Какое-то время так можно жить. Прошлый год в России был успешным, прибыль корпоративного сектора была крайне высокой, прибыль банков — рекордной. Так что на 3–4 месяца или даже до осени потенциала хватит. Предприниматели, оказавшиеся в тяжелом положении из-за непоставок, уже начинают искать кредиты под 15% в месяц. И тот факт, что все равно ищут, означает, что они не поставят на своем бизнесе крест. Этот немного иррациональный энтузиазм поможет некоторое время выживать. Но потом вопрос встанет ребром: бизнес убыточен, поддержки нет, доллар стоит нереально, сбыт — только в России, а потребление здесь сокращается. И вот тогда, я думаю, к осени, случится полномасштабная катастрофа.

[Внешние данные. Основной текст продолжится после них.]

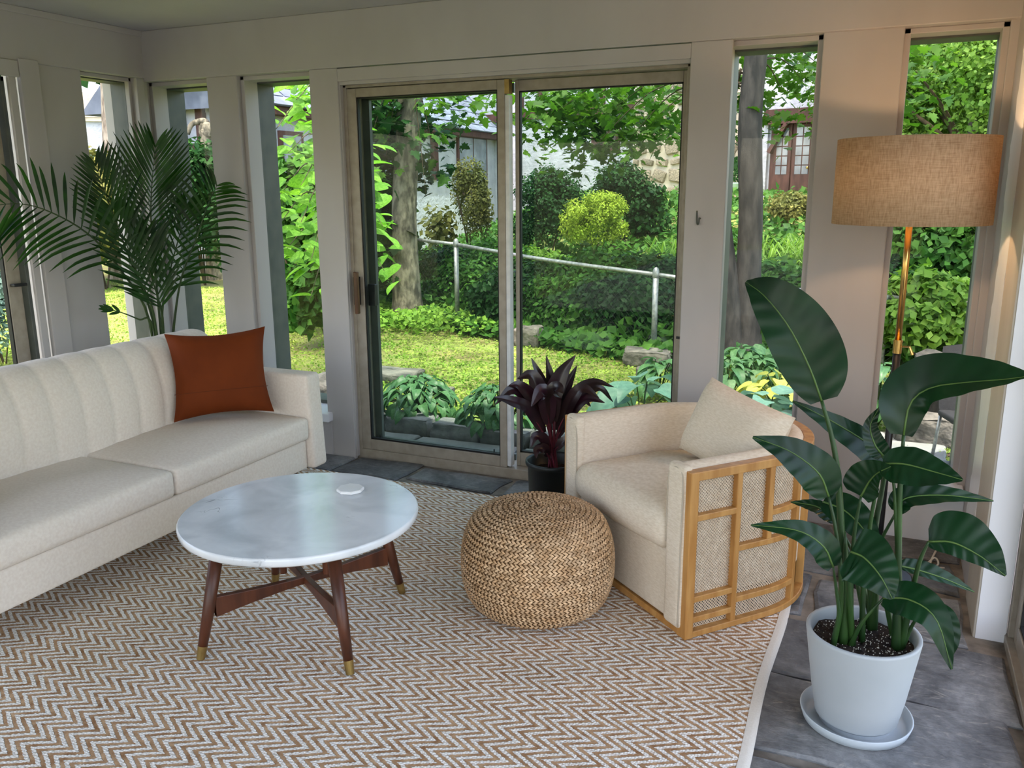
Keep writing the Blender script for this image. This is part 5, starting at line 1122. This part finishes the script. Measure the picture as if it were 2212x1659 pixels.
# ---- left side: rough trunk, hedge, spruce, small trunk with a knot
c = onz(262, 600, -.05); o = thing('tree', 'rough barked tree trunk seen through the narrow left window', 'tree', c); D = math.hypot(c[0], c[1])
obj('trunk', trunk([(0, 0, -.2), at(258, 480, D)-c, at(246, 330, D)-c, at(240, 190, D)-c, at(232, 60, D)-c], [.24, .185, .175, .17, .16], 16), 'bark_rough', o, smooth=True); crown(o, (0, 0, 6.5), (2.6, 2.6, 1.6), 2600, .18, 'maple_mass')
c = onz(462, 598, -.05); o = thing('tree', 'small pale trunk with a knot seen through the corner window', 'tree', c); D = math.hypot(c[0], c[1])
obj('trunk', trunk([(0, 0, -.2), at(455, 480, D)-c, at(448, 380, D)-c, at(446, 280, D)-c], [.15, .115, .105, .11], 14), 'bark_pale', o, smooth=True)
obj('branch', trunk([at(446, 275, D)-c, at(440, 262, D)-c, at(415, 268, D)-c, at(405, 290, D)-c], [.1, .06, .045, .04], 10), 'bark_pale', o, smooth=True)
obj('burl', stone_mesh(.13, .12, .14, 3, .7), 'bark_pale', o, smooth=True, loc=tuple(at(448, 282, D)-c)); crown(o, (-.6, .6, 3.9), (1.4, 1.3, .9), 2200, .14, 'mid_mass')
for px, D, r, m, lab, n_ in ((205, 15.5, (1.2, .9, 1.25), 'olive_mass', 'tall yellow-green hedge shrub seen through the narrow left window', 3200), (150, 16.5, (1.6, 1., 1.3), 'mid_mass', 'green hedge behind the yellow-green shrub', 2600), (425, 15.6, (1.0, .8, 1.35), 'dark_mass', 'dark evergreen behind the small knotted trunk', 4200), (30, 16, (1.5, 1, 1.0), 'olive_mass', 'pale dry shrub across the lawn by the left glass door', 2200)):
    p = at(px, 400, D); shrub('shrub', lab, (p[0], p[1], gz(p[0], p[1])), r, n_, .13, m, zc=r[2]*.9, asp=.3)
p = onz(18, 790, 0); D = math.hypot(p[0], p[1]); q = at(20, 740, D+.5); shrub('blue_spruce', 'low blue-green spruce outside the left glass door', (q[0]-.1, q[1], -.08), (.75, .6, .55), 4200, .06, 'blue_mass', zc=.45, asp=.2, lumps=26, lump=.3)
# ---- wicker patio chair outside the window behind the lamp
wc = thing('patio_chair', 'dark woven patio chair outside the rightmost window', 'chair', (.515, 5.2, -.05), rz=.35); wc.scale = (.74, .8, .72)
mat('wicker', (24, 24, 26), (44, 44, 46), 60, .7, .8, 160, stretch=(1, 1, 6), bdist=.003)
Bk = []
for i in range(13):
    v = i/12; Bk.append([(.21*u*(1-.25*v*v), .19+.16*v-.05*(1-u*u), .40+.50*v+.03*(1-u*u)*v) for u in np.linspace(-1, 1, 9)])
obj('backrest', G().grid(Bk), 'wicker', wc, smooth=True); o = obj('seat', soft_box(.22, .22, .025, .02, n=5), 'wicker', wc, smooth=True); o.location = (0, -.02, .40)
for x in (-.2, .2):
    for y in (-.2, .18): obj('leg', G().tube([(x, y, .39), (x*1.1, y*1.15, 0)], .013, 8), 'galvanized', wc, smooth=True)
    obj('arm', G().tube(bez([(x*1.1, -.2, .40), (x*1.15, -.2, .6), (x*1.15, .05, .63), (x, .24, .62)], 14), .012, 8), 'galvanized', wc, smooth=True)
q = onz(2000, 940, -.05)
o = tag(obj('stump', stone_mesh(.20, .16, .28, 11, .5, 6, .25), 'bark_grey', smooth=True, loc=(.40, 5.95, .12)), 'gnarled dark tree stump beside the patio chair', 'stump')
o = tag(obj('rock', stone_mesh(.20, .14, .12, 12, .5, 5, .2), 'rock', smooth=True, loc=(.28, 5.78, .0)), 'sloping tan rock against the gnarled stump', 'rock')
# ================================================================ neighbouring houses
mat('stucco', (158, 164, 175), (176, 182, 192), 3, .9, .7, 12, det=5, bdist=.03)
mat('timber', (58, 36, 32), (82, 54, 48), 6, .7, .4, 30, stretch=(2, 2, .5))
mat('roof_slate', (86, 94, 114), (110, 118, 138), 3, .6, .3, 20, rnd=.18)
mat('masonry', (176, 166, 150), (196, 186, 172), 6, .95, .6, 40)
mat('field_stone', (122, 112, 100), (182, 168, 150), 5, .9, .8, 30, rnd=.3, det=6, bdist=.015)
mat('red_brick', (150, 84, 66), (176, 104, 84), 8, .9, .5, 40)
mat('house_glass', (92, 104, 116), (128, 140, 152), 3, .08, spec=.8)
mat('dark_interior', (46, 42, 40), (70, 64, 60), 2, .6)
mat('celadon', (128, 158, 148), (150, 178, 168), 8, .3)
A0 = np.array([-10.5, 22.5]); FD = np.array([.956, -.295]); FNn = np.array([-.295, -.956]); HZ = 1.2
hs = thing('house', 'white stucco house with dark timbers, slate roof and stone chimney on the bank', 'building', (A0[0], A0[1], HZ))
def fp(s, off, z): p = FD*s+FNn*off; return (p[0], p[1], z)
def fbox(name, s0, s1, o0, o1, z0, z1, m, par=hs, **k):
    c = [fp(s0, o0, z0), fp(s1, o0, z0), fp(s1, o1, z0), fp(s0, o1, z0), fp(s0, o0, z1), fp(s1, o0, z1), fp(s1, o1, z1), fp(s0, o1, z1)]
    return obj(name, G().hexa(c), m, par, **k)
def s_of(px):                       # position along the facade seen at a pixel column
    d = ray(px, 400); q = np.array([d[0], d[1]]); mtx = np.array([[q[0], -FD[0]], [q[1], -FD[1]]]); r_ = np.linalg.solve(mtx, A0); return r_[1]
def z_of(px, py):
    s = s_of(px); p = A0+FD*s; d = ray(px, py); return CAM_H+d[2]*math.hypot(*p)/math.hypot(d[0], d[1])-HZ
fbox('wall', -3.5, s_of(1956), -3., 0, -1.2, 5.2, 'stucco')
zb0, zb1 = z_of(1110, 262), z_of(1110, 244)
fbox('beam', -.4, s_of(1385), 0, .06, zb0, zb1, 'timber')
for px in (1128, 1168, 1210, 1256, 1300, 1345): s = s_of(px); fbox('timber_post', s-.07, s+.07, 0, .06, zb1, 5.1, 'timber')
s0, s1 = s_of(1278), s_of(1338); w = fbox('window', s0, s1, 0, .05, z_of(1310, 330), z_of(1310, 270), 'timber')
for i in range(3):
    for j in range(3):
        a = s0+.08+(s1-s0-.16)*i/3; b = s0+.08+(s1-s0-.16)*(i+1)/3; zl = z_of(1310, 330)+.08; zh = z_of(1310, 270)-.08; fbox('pane', a+.02, b-.02, .045, .056, zl+(zh-zl)*j/3+.02, zl+(zh-zl)*(j+1)/3-.02, 'dark_interior', w)
# stone chimney
c0, c1 = s_of(1392), s_of(1606); chn = fbox('chimney', c0, c1, 0, .55, -1.0, 5.4, 'masonry')
sm = [stone_mesh(1, 1, 1, 40+i, .3, 3, .22).mesh('chimney_stone') for i in range(5)]
for me in sm: me.materials.append(M['field_stone']); me.polygons.foreach_set('use_smooth', [True]*len(me.polygons))
smb = stone_mesh(1, 1, 1, 50, .15, 3, .05).mesh('brick'); smb.materials.append(M['red_brick'])
ang = math.atan2(FD[1], FD[0]); z = .1; row = 0
while z < 4.2:
    h = .16+.2*rng.random(); s = c0+.02
    while s < c1-.1:
        w_ = .16+.36*rng.random()**1.4; br = rng.random() < .06; o = bpy.data.objects.new('brick' if br else 'chimney_stone', smb if br else sm[rng.integers(0, 5)]); COL.objects.link(o); o.parent = chn
        o.location = fp(min(s+w_/2, c1-.1), .55, z+h/2); o.scale = (w_/2*(.6+.3*rng.random()), .07, h/2*(.45 if br else .55+.35*rng.random())); o.rotation_euler = (0, rng.normal(0, .3), ang); s += w_+.03
    z += h+.03
# garden doors under a heavy beam
d0, d1 = s_of(1662), s_of(1812); zt, zd = z_of(1700, 252), 0.0
fbox('lintel', d0-.12, d1+.2, 0, .22, z_of(1700, 268), z_of(1700, 236), 'timber')
gd = fbox('door_frame', d0, d1+.1, -.02, .05, -.25, z_of(1700, 268), 'timber')
fbox('stucco_edge', d0-.16, d0-.06, 0, .1, -.6, z_of(1700, 268), 'stucco')
for k, (a, b) in enumerate(((1676, 1702), (1717, 1748), (1756, 1790))):
    sa, sb = s_of(a), s_of(b); zl, zh = z_of(1690, 378), z_of(1690, 276)
    lf = fbox('door_leaf', sa-.06, sb+.06, .045, .10, -.2, zh+.06, 'timber', gd)
    for i in range(2):
        for j in range(5):
            x0 = sa+(sb-sa)*i/2; x1 = sa+(sb-sa)*(i+1)/2; y0 = zl+(zh-zl)*j/5; y1 = zl+(zh-zl)*(j+1)/5
            fbox('pane', x0+.012, x1-.012, .098, .108, y0+.012, y1-.012, 'house_glass', lf)
p, q = fp(s_of(1664), .13, z_of(1670, 330)), fp(s_of(1698), .13, z_of(1700, 268)); obj('corner_brace', G().bar(p, q, .08, .2, (FNn[0], FNn[1], 0)), 'timber', gd)
obj('door_knob', G().lathe([(0, -.03), (.03, -.02), (.035, 0), (.03, .02), (0, .03)], 10), 'brass', gd, smooth=True, loc=fp(s_of(1747), .14, z_of(1747, 362)))
# wall lantern glow seen through the doors
# step of stone below the doors
fbox('terrace_step', s_of(1560), s_of(1660), .6, 1.5, -.45, -.02, 'field_stone')
# left wing with slate roof
wx = 0.0
wl = obj('wing_wall', G().box(-4, 0, -9.6, .2, -1.3, 1.75), 'stucco', hs)
def wz(px, py, X=A0[0]):
    d = ray(px, py); t = X/d[0]; return CAM_H+d[2]*t-HZ, d[1]*t-A0[1]
ze, ye = wz(1000, 282)
obj('eave_board', G().box(0, .28, -9.7, .3, ze-.16, ze), 'timber', hs)
for (pa, pb, ta, tb) in ((985, 1048, 292, 420),):
    y0, y1 = wz(pa, 300)[1], wz(pb, 300)[1]; z1_, z0_ = wz(1010, ta)[0], wz(1010, tb)[0]
    w = obj('window', G().box(0, .06, y0, y1, z0_, z1_), 'timber', hs)
    ym = (y0+y1)/2
    for a, b in ((y0+.07, ym-.03), (ym+.03, y1-.07)): obj('pane', G().box(.055, .066, a, b, z0_+.07, z1_-.07), 'house_glass', w)
yb = wz(936, 300)[1]; obj('timber_post', G().box(0, .08, yb-.16, yb+.1, wz(936, 388)[0], ze-.1), 'timber', hs)
for pa, pb in ((690, 700), (770, 850), (600, 650)):
    y0, y1 = wz(pa, 300)[1], wz(pb, 300)[1]; w = obj('window', G().box(0, .06, y0, y1, .2, 1.35), 'timber', hs); obj('pane', G().box(.055, .066, y0+.08, y1-.08, .28, 1.27), 'house_glass', w)
rf = obj('wing_roof', G().add([(.34, -9.9, ze-.02), (.34, .6, ze-.02), (-2.0, .6, ze+1.98), (-2.0, -9.9, ze+1.98), (-4.34, .6, ze-.02), (-4.34, -9.9, ze-.02)], [(0, 1, 2, 3), (3, 2, 4, 5), (0, 3, 5), (1, 4, 2)]), 'roof_slate', hs)
gb = obj('gable_wall', G().add([(-3.9, -9.62, 1.7), (-.1, -9.62, 1.7), (-2.0, -9.62, ze+1.6), (-3.9, -9.5, 1.7), (-.1, -9.5, 1.7), (-2.0, -9.5, ze+1.6)], [(0, 1, 2), (5, 4, 3), (0, 3, 4, 1)]), 'stucco', hs)
for x in np.arange(-3.6, -.2, .52): obj('timber_post', G().box(x-.09, x+.09, -9.70, -9.6, 1.1, ze+1.5-abs(x+2.0)*.86), 'timber', gb)
obj('beam', G().box(-4, 0, -9.72, -9.6, .95, 1.15), 'timber', gb)
sl = G().hexa([(0, 0, .012), (0, .40, .012), (-.32, .40, .012), (-.32, 0, .012), (0, 0, .04), (0, .40, .04), (-.32, .40, .02), (-.32, 0, .02)]).mesh('slate'); sl.materials.append(M['roof_slate'])
ra = math.atan2(2.0, 2.34)
for r_ in range(11):
    for c_ in range(25):
        y = -9.9+c_*.41+(.2 if r_ % 2 else 0)+rng.normal(0, .012); u = r_*.27
        o = bpy.data.objects.new('slate', sl); COL.objects.link(o); o.parent = rf; o.location = (.34-u*math.cos(ra), y, ze-.02+u*math.sin(ra)); o.rotation_euler = (rng.normal(0, .01), ra, 0)
# potted conifer on the terrace
c = np.array([*(A0+FD*s_of(1585)+FNn*1.0), HZ]); pc2 = thing('potted_conifer', 'small cone shaped conifer in a pale green pot on the terrace', 'plant', c)
zp = z_of(1585, 418); Dp = math.hypot(c[0], c[1])
base = at(1586, 421, Dp)-c
obj('pot', G().lathe([(0, 0), (.15, 0), (.22, .12), (.25, .22), (.27, .25), (.25, .26), (.22, .22), (0, .2)], 24), 'celadon', pc2, smooth=True, loc=tuple(base))
n = 1500; t = rng.random(n); a = rng.random(n)*6.28; rr = .2*(1-t)**.8+.02; Pn = np.column_stack([rr*np.cos(a), rr*np.sin(a), .26+.52*t])+base; V, Fc = leaf_cloud(Pn, np.column_stack([np.cos(a), np.sin(a), np.full(n, .4)]), .05, .25, .5)
f = fast('foliage', V, Fc, 'dark_mass', pc2); f['kind'] = 'stuff'; obj('stem', G().tube([base+[0, 0, .2], base+[0, 0, .6]], .015, 6), 'twig', pc2)
# white garden wall and long house across the street on the left
c = at(180, 330, 25); gw = thing('garden_wall', 'white garden wall beyond the hedge on the left', 'wall', (c[0], c[1], 0), rz=.62)
obj('wall', G().box(-9, 1.6, 0, .3, -.3, 3.2), 'stucco', gw); obj('coping', G().box(-9.1, 1.7, -.06, .36, 3.2, 3.32), 'masonry', gw); obj('plank', G().box(-1.0, .9, -.08, 0, 3.3, 3.9), 'masonry', gw)
p = at(60, 350, 30); o = thing('tree', 'dark tree above the white garden wall on the left', 'tree', (p[0], p[1], 0)); crown(o, (2, 0, 6), (6, 3, 3), 5000, .28, 'dark_mass'); obj('trunk', G().tube([(0, 0, -.2), (0, 0, 5)], [.25, .15], 10), 'bark_grey', o, smooth=True)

— Вы не сказали, что называете этим словом. Как это будет выглядеть?
— Как резкий рост цен, сокращение потребления, остановка многих бизнесов, резкое падение цен на основные активы. Сначала подскочат, а потом начнут снижаться цены на недвижимость, особенно дорогую.
Инфляция приблизится к 30%, доллар — к 200 рублям. Безработица вырастет вдвое, число бедных — раза в полтора…
— И вдобавок к этому — дефицит в магазинах?
— Нет, дефицита всего и вся я как раз не жду, 1991 год не наступит. Я не верю тем, кто говорит, что в «Перекрестке» не станет сахара. Нет-нет, с едой все будет терпимо, хотя и дорого. Дефицита не будет, но ассортимент сократится радикально, многократно. Не десять сортов сосисок, а, скажем, три.